Creo que nunca se ha hablado en El Cuyabran sobre El Cuyabran. Y la verdad es que meterse en este proyecto ha sido un motivo para conocer lo bueno y lo malo de la gente. El caso más reciente se desencadenó con una nota que alcancé a bajar de las redes, convencido que lo mejor era no publicarla. Afortunadamente, luego de una noche de buen sueño uno tiende a recuperar la perspectiva, y la volví a subir.
La cuestión estuvo rara porque el artículo no era un publirreportaje. No se recibió un peso para hacerlo, ni tenía un fin comercial. El tema en torno al cual giró la nota era evidenciar una situación que nos afecta a todos, y lo que nos movió fue puramente periodístico. Sin embargo, la coautora de la publicación trabaja con alguien que pensó que le debíamos hacer publicidad al lugar al que ambas pertenecen. Y sin ninguna vergüenza, esta persona procedió a exigirle que sonara más el establecimiento y le reprochó por no haber hecho promoción de uno de los productos que vende.
¿Cómo hacerle entender esto a esa persona horrible? El hecho de haber nombrado al negocio en cuestión en medio de la nota podría ser considerado Free Press (aunque, de nuevo, el fin no era comercial). Y como su nombre lo indica, es gratuito. Un favor. Un cariñito, el darle visibilidad a alguien que no te aporta un peso.
Por lo cual, persona extraña y sin criterio, no tienes la posibilidad de exigir nada.
Es entendible que no maneje el concepto. El individuo aquel no es comunicador social. Y cayó, como caen muchos más, en un error conceptual que les hace creer que, por saber dónde poner las tildes, ya pueden hacer esta labor mejor que los que la estudiamos como profesión. Porque sí señores: esto se estudia. Aparte de todo está la experiencia.
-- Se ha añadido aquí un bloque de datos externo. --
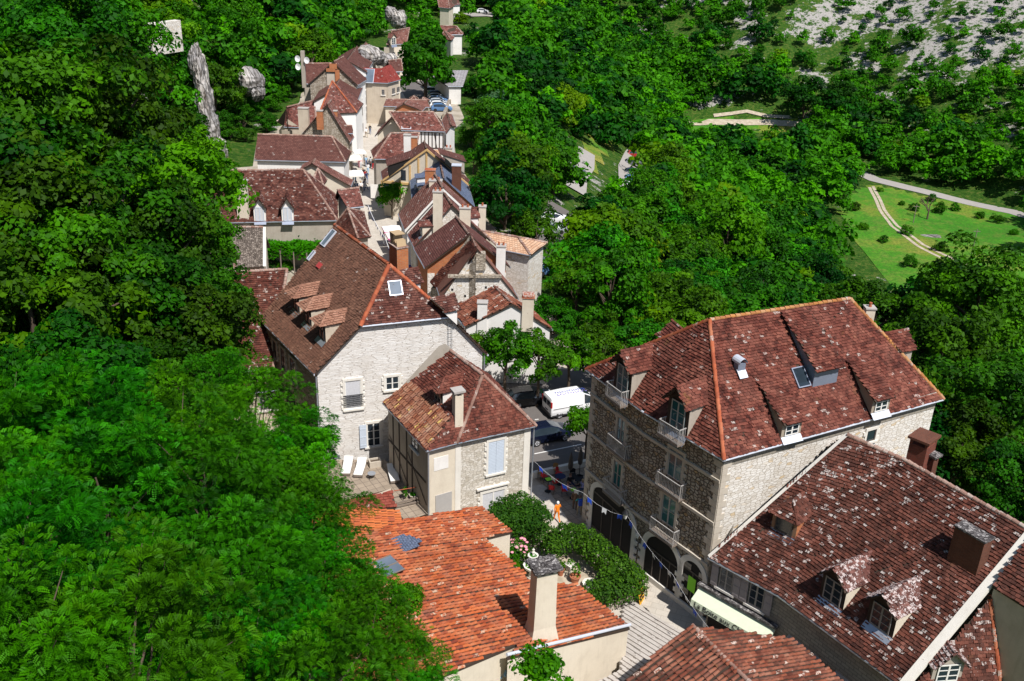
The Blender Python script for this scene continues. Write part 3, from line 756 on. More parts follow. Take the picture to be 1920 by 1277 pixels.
def downpipe(h,x,y,ztop,zbot=0,mat='zinc'):
    i=h.nearest_wall(x,y); o,r,n=h.wf(i); c=Q(x,y,o,n)+n*.1; mb=MB(); mb.tube(V(c.x,c.y,zbot),V(c.x,c.y,ztop),.055,.055,8); return mb.build('drainpipe',M[mat],h.root)

# ---- tall stone corner building with the balconies
T=House('tall stone corner building with balconies, arched doorways and a wide maroon hipped roof',wall='s_tower',tile='t_tower',zb=-.5,cat='building',name='corner_building',group=None)
ze=11.8; tA,tM,tB,tC=P(1099,692,ze),P(1206,771,ze),P(1357,862,ze),P(1769,748,ze); tR1,tR2=P(1330,600,17.45),P(1593,560,17.45); tC2=mirror(tC,tR1,tR2)
T.add_face([tA,tM,tR1]);T.add_face([tM,tB,tR1]);T.add_face([tB,tC,tR2,tR1]);T.add_face([tC,tC2,tR2]);T.add_face([tC2,tA,tR1,tR2]); T.fp=[tA,tM,tB,tC,tC2]
T.finish({0:'s_tower',1:'s_tower',2:'s_white',3:'s_white',4:'s_white'},gutters=[(tA,tM),(tM,tB),(tB,tC)],gm='zincl')
for pair,mm in((((tR1,tR2),(tR2,tC)),'ridge_y'),(((tR1,tB),(tR1,tA)),'ridge')):
    mb=MB()
    for a,b in pair: ridge_line(mb,a,b,.13)
    mb.build('ridge_tiles',M[mm],T.roof)
for (x0,y0,x1,y1,bx,by,bw) in((1158,782,1173,829,1166,846,2.0),(1151,865,1166,913,1158,929,2.0),(1253,844,1281,899,1262,918,2.1),(1241,930,1268,985,1250,1003,2.1)):
    T.win(x0,y0,x1,y1,sur='cut',gl='glass_t',fr='frame_g' if x0<1200 else 'rail',nm=2,ncross=2,sill=False); balcony(T,bx,by,bw)
for y in (738,813,888):
    o,r,n=T.wf(0); z=Q(1106,y,o,n).z
    for i in(0,1):
        a,b=T.walls[i]; o,r,n=T.wf(i); band(T,V(a.x,a.y,z),V(b.x,b.y,z),n,.2,.12,'cut','string_course')
for i0,col in((2,'cut'),(0,'cut')):
    c=T.w[i0]; mb=MB()
    for wi,s_ in(((i0-1)%5,-1),(i0,1)):
        o,r,n=T.wf(wi); F=(V(c.x,c.y,-.3),r,n,UP)
        for j in range(26):
            L_=(.62 if j%2 else .38); a0,a1=sorted((0,s_*L_)); mb.box(F,a0,a1,-.05,.05+(.001 if s_>0 else 0),j*.45,j*.45+.42,0)
    mb.build('quoins',M[col],T.root)
archway(T,1115,925,1181,1050,rise=1.0); AR2=archway(T,1213,1008,1268,1110,rise=1.3); AR3=archway(T,1281,1050,1314,1150,rise=.8,i=1)
o_,F3,w3,h3=AR3; mb=MB(); mb.box(F3,-.32,.32,.065,.075,1.55,2.6,0); flatcol('poster_green',(.28,.75,.03)); tag(mb.build('poster',M['poster_green'],o_),'bright green poster on the glass of the narrow arched door')
mb=MB(); F2=AR2[1]
for j in range(3): mb.box((F2[0]+F2[1]*(AR2[2]/2+.75),F2[1],F2[2],UP),-.28,.28,.0,.06,1.5+j*.95-.4,1.5+j*.95,0)
mb.build('niche',M['s_ash'],T.root)
mb=MB(); mb.box((F2[0],F2[1],F2[2],UP),-AR2[2]/2-1.,AR2[2]/2+3.6,.0,.14,-.4,.42,0); mb.build('stone_plinth',M['cutw'],T.root)
T.win(1624,806,1640,826,i=2,style='case',sur='cutw',gl='glass',fr='frame_d',nm=1,ncross=1)
o,r,n=T.wf(2); a,b=T.walls[2]; band(T,V(a.x,a.y,4.1),V((a.x*.55+b.x*.45),(a.y*.55+b.y*.45),4.1),n,.12,.05,'cutw','string_course')
mb=MB(); mb.box((V(a.x,a.y,ze-.75),r,n,UP),0,(b-a).length,0,.03,0,.62,0); mb.build('eaves_course',M['s_ash'],T.root)
for k,(dx,dy,pl_) in enumerate(((1166,741,0),(1268,811,1))):
    D,f,r,o=dormer(T,pl_,dx,dy,1.75,2.15,'gable',geo=True,fr='rail',gl='glass_t',rh=1.0,over=.45,cheek='p_grey',front='beam',wh=(1.15,2.0),ncross=3)
    ridge=None; balcony(T,0,0,1.7,.6,f=f-UP*.25+o*.1,r=r,n=o,mat='rail')
for dx,dy in((1482,817),(1649,772)): dormer(T,2,dx,dy,1.45,1.15,'shed',geo=True,fr='frame',gl='glass',cheek='p_brown',shed_a=.55,wh=(1.0,.95),nm=2,ncross=3,sill='zincl',over=.3)
dormer(T,2,1546,720,1.9,1.35,'shed',geo=True,cheek='lead',shed_a=.62,over=.35,back=True)
skylight(T.roof,plane_of(T,2),1500,708,.95,1.3,lit=False)
nT,uT,vT=frame_of(plane_of(T,2)); c=Q(1388,692,plane_of(T,2)[0],nT); mb=MB(); o=V(nT.x,nT.y,0).normalized()
for k in range(8):
    a0=-.1+(PI+.2)*k/8;a1=-.1+(PI+.2)*(k+1)/8; rr=UP.cross(o)
    q=lambda a,s_:c+rr*(math.cos(a)*.3)+UP*(math.sin(a)*.3+.45)+o*s_
    mb.add([q(a0,.25),q(a1,.25),q(a1,-.5),q(a0,-.5)],[[0,1,2,3]],None,0)
mb.box((c-UP*.2,rr,o,UP),-.27,.27,-.3,.12,0,.6,1); mb.add([c-rr*.3+nT*.06,c+rr*.3+nT*.06,c+rr*.3-vT*.6+nT*.06,c-rr*.3-vT*.6+nT*.06],[[0,1,2,3]],None,0)
mb.build('roof_vent',[M['zincl'],M['lead']],T.roof)
pl3=plane_of(T,3); mid=(tC+tR2)/2; cc=(tC+tC2+tR2)/3
dormer(T,3,0,0,1.9,1.4,'gable',pos=tC*.55+tC2*.2+tR2*.25,geo=True,back=False,cheek='p_grey')
chimney(T.roof,0,0,.6,.6,1.6,'p_cream',pos=tC*.2+tC2*.28+tR2*.52,pots=1)
dormer(T,4,0,0,1.8,1.3,'gable',pos=tA*.55+tR1*.25+tC2*.2,geo=True,back=True)

# ---- right house: two big dark roofs in a row
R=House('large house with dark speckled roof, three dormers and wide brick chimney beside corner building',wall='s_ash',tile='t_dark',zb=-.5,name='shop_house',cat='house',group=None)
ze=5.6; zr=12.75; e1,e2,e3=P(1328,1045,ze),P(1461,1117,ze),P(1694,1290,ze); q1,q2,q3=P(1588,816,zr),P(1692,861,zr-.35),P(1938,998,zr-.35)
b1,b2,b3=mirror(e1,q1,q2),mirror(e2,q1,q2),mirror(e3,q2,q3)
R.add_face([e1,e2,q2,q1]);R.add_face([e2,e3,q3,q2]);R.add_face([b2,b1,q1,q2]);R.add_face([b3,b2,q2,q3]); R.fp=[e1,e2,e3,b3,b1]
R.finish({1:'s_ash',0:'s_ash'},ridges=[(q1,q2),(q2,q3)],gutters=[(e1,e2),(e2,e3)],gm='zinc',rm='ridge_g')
mb=MB(); up=.2
d=(q3-e3); F=None
s_=UP.cross(d).normalized(); mb.add([e3-s_*.16+UP*.16,e3+s_*.3+UP*.16,q3+s_*.3+UP*.16,q3-s_*.16+UP*.16,e3+s_*.3-UP*.5,q3+s_*.3-UP*.5,e3-s_*.16-UP*.1,q3-s_*.16-UP*.1],[[0,1,2,3],[1,4,5,2],[0,3,7,6]],None,0); mb.build('verge_coping',M['cutw'],R.roof)
mb=MB(); d=(q1-e1); s_=UP.cross(d).normalized()
for sg in(1,): mb.add([e1-s_*.14+UP*.08,e1+s_*.1+UP*.08,q1+s_*.1+UP*.08,q1-s_*.14+UP*.08],[[0,1,2,3]],None,0)
mb.build('verge_coping',M['cutw'],R.roof)
plA=[e1,e2,q2,q1];plB=[e2,e3,q3,q2]
dormer(R,[e1,e2,q2],1468,1000,1.55,1.25,'hip',geo=True,cheek='brick',fr='frame_d',gl='glass',rh=.75,sill='zinc',nm=1,ncross=1,over=.3)
for x,y,w in((1558,1130,1.6),(1648,1180,1.65)): dormer(R,plB,x,y,w,1.55,'gable',tile='t_lich',geo=True,cheek='p_cream',front='beam',fr='frame_g',gl='glass',rh=.8,sill='zinc',nm=2,ncross=3,over=.35)
rb=(e3-e2);rb.z=0;rb.normalize()
chimney(R.roof,1812,1052,1.65,.75,1.75,'brick_d',plane=plB,rot=rb,cap='flat',pots=0,capmat='concd')
# far side chimneys standing behind the ridge
rbx=rb
def behind(px,py,z): return P(px,py,z)
ch=chimney(R.roof,0,0,1.25,1.,1.35,'brick_r',pos=P(1722,868,12.2),rot=V(.7,.7,0),cap='slab',capmat='brick_d')
chimney(R.roof,0,0,.45,.45,.9,'brick_d',pos=P(1742,888,11.7),rot=rb,cap='slab',capmat='concd')
R.win(1349,1064,1376,1108,i=0,sur=None,gl='glass',fr='frame_g',shut=('shut_g','LR'),nm=2,ncross=3)
R.win(1404,1094,1434,1140,i=0,sur=None,gl='glass',fr='frame_g',shut=('shut_g','LR'),nm=2,ncross=3)
for wi in range(1,2):
    pass
# ---- roof with heavy white lichen in the corner of the picture
H3=House('low house with white lichen covered roof and small dormer in lower right corner',wall='p_beige',tile='t_dark',zb=-.5,name='stone_house',over=.2,group='houses of the village')
nB,uB,vB=frame_of(plB); a1=Q(1859,1108,plB[0],nB)-UP*.45; za=a1.z
hb=P(1874,1277,za-4.0); l0=e3+UP*-.5+rb*.15; l0=V(l0.x,l0.y,5.0)
a2=P(1935,1078,za+.1); l2=hb+(hb-a1)*.45
a3=a2+(l2-a1)+rb*1.0
l1=l0+(l2-l0)*.0
H3.add_face([l0,V(l2.x,l2.y,l2.z),a1]); H3.add_face([l2,a3,a2,a1],tile='t_lich'); H3.fp=[l0,l2,a3,a2,a1]
H3.finish(ridges=[(a1,l2),(a1,a2)],rm='ridge')
dd=H3.faces[0][0]
dormer(H3,dd,1772,1278,1.6,1.2,'gable',tile='t_lich',geo=True,cheek='p_grey',rh=.8,fr='frame')
# beige gable of the next building on the ridge
G=House('tall beige rendered house end rising behind the lichen roofs at the right edge',wall='p_beige',tile='t_dark',zb=3,over=.05,name='stone_house')
g1=a1+UP*.6; g2=q3+UP*.2; g0=a2+rb*6+UP*2.5
G.add_face([g1+UP*.2,g1+rb*7,q3+rb*7+UP*.3,g2]); G.fp=[g1,g1+rb*7,q3+rb*7,g2]; G.finish()

# ---- brown canal tiled roof at the bottom edge
Bt=House('house with brown barrel tiled roof cut by the lower edge beside the stone steps',wall='p_cream',tile='c_brown',zb=-.5,over=.1,name='stone_house',geo=True)
k1,k2=P(1298,1173,6),P(1450,1325,6.0); r1_,r2_=P(1478,1196,4.3),P(1640,1325,4.3); l1_,l2_=P(1160,1284,4.2),P(1290,1420,4.2)
Bt.add_face([r1_,r2_,k2,k1],canal=True);Bt.add_face([l1_,l2_,k2,k1],canal=True);Bt.fp=[k1,l1_,l2_,k2,r2_,r1_]
Bt.finish(ridges=[(k1,k2)],rm='ridge_g')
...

En mi caso ya sumó 21 años de graduado, mientras la coautora puede contar tal vez 15. Que alguien conocedor de otro campo del conocimiento venga a darnos cátedra de cómo ejercer nuestro oficio es algo absolutamente irrespetuoso, que demuestra una ignorancia rampante y una soberbia que resulta odiosa.
Como decía al principio: este es el más reciente caso. Pero me he encontrado antes con el actor de la cultura que, empezando con el proyecto y pidiéndole una entrevista, aminoró mi capacidad de poder dirigir algo medianamente interesante o valioso. Con unos dos o tres posibles colaboradores que se comprometieron y luego desaparecieron dejándome con la fiesta armada. Y con el que, ofreciéndole una pauta comercial, me pidió la garantía de que si no mejoraban sus ventas no le cobrara, como si pudiera ir a su establecimiento, tomarme tres cervezas y luego pedir que me salieran gratis porque no me gusta el vallenato que pone a sonar.
Del poquito tiempo que lleva el medio de comunicación y habiendo pasado por este tipo de conversaciones, me doy cuenta de algo: existe en algunos una actitud de que lo que los demás hacen no tiene valor, mientras que lo de ellos lo merece todo. No sé cómo será en otras regiones, pero en el Quindío pasa mucho. Porque una cosa es el trato que el local le da a su coterráneo y otro, mucho más caluroso y abierto, el que le ofrece al foráneo. Supongo que Medellín es Medellín porque allá sí hay cultura de cooperación, de tirar todos para el mismo lado. Y eso genera un ecosistema de negocios que en esta finquita estamos muy lejos de lograr.
PD: Pasadas unas horas de haber escrito esta columna empezaron a llegar muchas y muy buenas noticias. Fue como Dios o el Universo diciéndome: no te quejes. Aún hay personas buenas.